Nous venons des Philippines et nous travaillons ici à Chypre", ont déclaré d'autres femmes à l'extérieur de l'église. "Nous sommes catholiques et nous sommes ici parce que nous voulons le voir. "Le pape François a beaucoup d'humanité", a ajouté l'une d'elles. 

Alors que des dizaines de migrants et de réfugiés se pressaient à l'extérieur, à l'intérieur de l'église certains d'entre eux ont livré leur témoignage au Pape.

"On me demande souvent qui je suis", a déclaré Thamara, originaire du Sri Lanka. Maccolins, originaire du Cameroun, a révélé qu'il avait été "blessé par la haine" tout au long de sa vie, tandis que Rozh, originaire d'Irak, a déclaré être une personne "en voyage". Mariamie, originaire de la République démocratique du Congo, se décrit comme une personne "pleine de rêves". 

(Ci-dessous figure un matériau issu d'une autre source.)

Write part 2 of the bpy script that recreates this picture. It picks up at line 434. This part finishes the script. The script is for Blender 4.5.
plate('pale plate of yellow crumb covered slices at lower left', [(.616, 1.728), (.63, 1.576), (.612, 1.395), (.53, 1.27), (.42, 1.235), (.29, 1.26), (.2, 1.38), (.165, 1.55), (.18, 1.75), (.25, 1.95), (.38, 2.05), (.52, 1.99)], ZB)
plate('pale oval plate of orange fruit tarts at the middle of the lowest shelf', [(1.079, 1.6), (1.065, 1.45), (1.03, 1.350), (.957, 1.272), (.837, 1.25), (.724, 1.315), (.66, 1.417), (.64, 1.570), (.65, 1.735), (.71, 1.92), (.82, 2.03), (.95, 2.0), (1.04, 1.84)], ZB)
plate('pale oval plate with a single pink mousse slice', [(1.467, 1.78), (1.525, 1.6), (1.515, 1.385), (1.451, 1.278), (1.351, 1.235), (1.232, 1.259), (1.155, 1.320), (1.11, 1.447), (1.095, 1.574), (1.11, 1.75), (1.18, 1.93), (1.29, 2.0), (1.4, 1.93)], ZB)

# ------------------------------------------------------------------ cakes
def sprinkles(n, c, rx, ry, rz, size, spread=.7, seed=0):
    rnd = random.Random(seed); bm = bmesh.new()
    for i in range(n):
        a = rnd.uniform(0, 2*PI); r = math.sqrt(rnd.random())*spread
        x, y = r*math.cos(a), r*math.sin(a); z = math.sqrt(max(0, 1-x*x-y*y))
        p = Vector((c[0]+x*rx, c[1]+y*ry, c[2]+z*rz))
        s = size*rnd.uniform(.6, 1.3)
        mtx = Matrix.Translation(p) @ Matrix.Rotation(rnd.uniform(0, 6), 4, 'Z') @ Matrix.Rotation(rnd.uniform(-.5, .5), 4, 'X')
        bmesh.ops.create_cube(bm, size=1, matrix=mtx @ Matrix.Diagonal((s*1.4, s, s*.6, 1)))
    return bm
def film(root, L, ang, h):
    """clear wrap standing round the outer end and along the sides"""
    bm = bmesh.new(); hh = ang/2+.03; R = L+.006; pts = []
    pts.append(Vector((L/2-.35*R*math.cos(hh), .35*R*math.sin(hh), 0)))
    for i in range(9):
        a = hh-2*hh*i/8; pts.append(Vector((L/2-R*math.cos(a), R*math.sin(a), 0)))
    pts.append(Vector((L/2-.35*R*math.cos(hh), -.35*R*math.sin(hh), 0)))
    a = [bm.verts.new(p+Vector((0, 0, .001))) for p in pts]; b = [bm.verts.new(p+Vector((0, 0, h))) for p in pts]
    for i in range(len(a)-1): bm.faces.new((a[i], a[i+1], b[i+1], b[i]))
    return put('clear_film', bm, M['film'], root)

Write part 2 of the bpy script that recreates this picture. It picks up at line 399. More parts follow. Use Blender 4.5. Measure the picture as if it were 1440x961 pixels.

Après avoir écouté leurs paroles et l’allocution d'Elisabeth Chrysanthou, membre du conseil d'administration de Caritas Chypre, le Pape s'est exprimé avec une émotion qu’il a lui-même définie "une émotion qui vient de la beauté de la vérité". " En vous écoutant, en vous regardant en face, la mémoire va au-delà, elle va aux souffrances - a dit le Pape - Vous êtes arrivés ici : mais combien de vos frères et de vos sœurs sont-ils restés en route ? ". Combien de désespérés commencent le voyage dans des conditions très difficiles, mêmes précaires, et n’arrivent jamais à destination ?

Nous pouvons parler de cette mer qui est devenue un grand cimetière [...]. Puisse cette île, marquée par une douloureuse division, - je vois le mur, là – puisse-t-elle devenir, par la grâce de Dieu, un laboratoire de fraternité. Je remercie tous ceux qui travaillent à cela" (ici le discours complet).

Des mots de sincère gratitude ont ensuite été prononcés en grec par le frère franciscain Zacheusz Dulniok, vicaire de l'église Sainte-Croix où la célébration a eu lieu.

Dans le prolongement idéal du voyage du Pape à Chypre, qui s'achève le 4 décembre matin, le pape François a annoncé que "dans les semaines à venir", il transférera et accueillera une douzaine de réfugiés en Italie, dont certains ont été salués à la fin de la prière.